Tomás Ibáñez. Uma velha ideia anarquista diz que nunca se toma o poder, que o poder sempre te toma logo que se crê havê-lo tomado. Agustín Garcia Valvo o sistematizava muito bem quando declarava que “o inimigo está escrito na mesma forma de suas armas”, tomar suas armas é transformar-se já no inimigo. Uma das lições básicas do anarquismo passa por afirmar a convicção de que possivelmente não haja caminho, mas que, em qualquer caso, o caminho do poder nunca pode ser o caminho.
A ideia de transformar a sociedade sem tomar o poder, que goza hoje de certa popularidade, sempre inspirou o anarquismo e, claro, tem lhe posto numa delicada situação de ter que conciliar o sensato possibilismo de melhorar o melhorável ou, também impedir o pior, e o indispensável radicalismo que aponta para a incongruência de comprometer-se com aquilo mesmo que se questiona.
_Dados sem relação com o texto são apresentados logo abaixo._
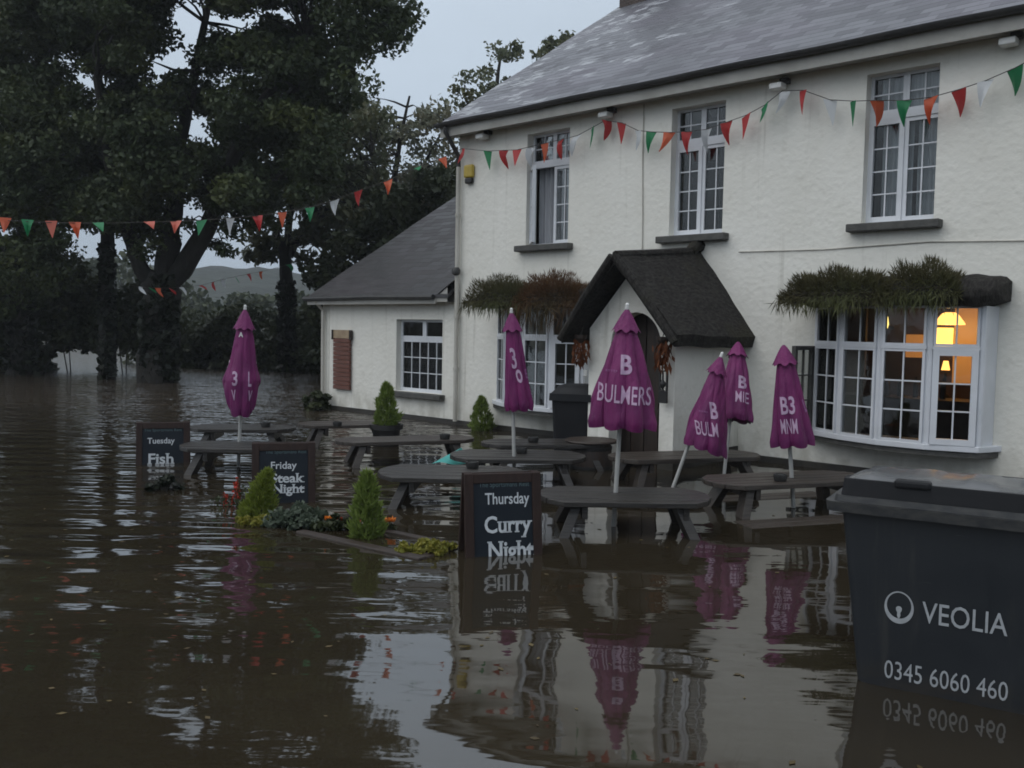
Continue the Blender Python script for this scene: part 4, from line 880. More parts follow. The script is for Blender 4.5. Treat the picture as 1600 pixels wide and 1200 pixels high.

A solução mais satisfatória sempre tem sido de tipo “indexical”,é dizer, nascer uma valorização em função de cada contexto particular, ou, dito de outra forma, não “dividir” radicalmente os valores das situações nas que se intervem, o que não significa, certamente, “recusar” as situações, coisa que nos faria vulneráveis pela sedução exercida pelos “atalhos do poder”.
Para terminar, Tomás, não creiés que muitas vezes o anarquismo (como movimento organizado, como ideologia ou com identidade) é o principal inimigo das ideias/praticas anárquicas?
Tomás Ibáñez. Eu não diria que “o principal inimigo”, existem muitos outros e muito mais latentes, começando peça repressão, mas sim que o fato que o anarquismo constitua umas organizações que reproduzem inevitavelmente as caraterísticas, mais ou menos acentuadas segundo os casos, de todas as organizações (estruturas, lutas e desejos de poder, tendência a converter a organização em um fim em si mesmo, patriotismo da organização, etc.), o fato de que o discurso anarquista se petrifique em ideologia e que o peso da história construa uma identidade anarquista enraizada em um padrão fixo e imóvel, não só limita a proliferação do anarquismo encerrando-o em um gueto, como que representa, também, certo questionamento de suas próprias premissas.
Por isso é necessário atuar constantemente para que o anarquismo seja movimento, para que suas águas se mantenham sempre turbulentas e para que não se separe nunca de uma sensibilidade crítica dirigida, inclusiva, para si mesma. Se estou seguro de uma coisa, e pode se que seja a única, é que não há anarquismo mas genuíno que aquele que está disposto a pôr constantemente em perigo seus próprios fundamentos voltando para si mesmo a mais irreverente das visões críticas.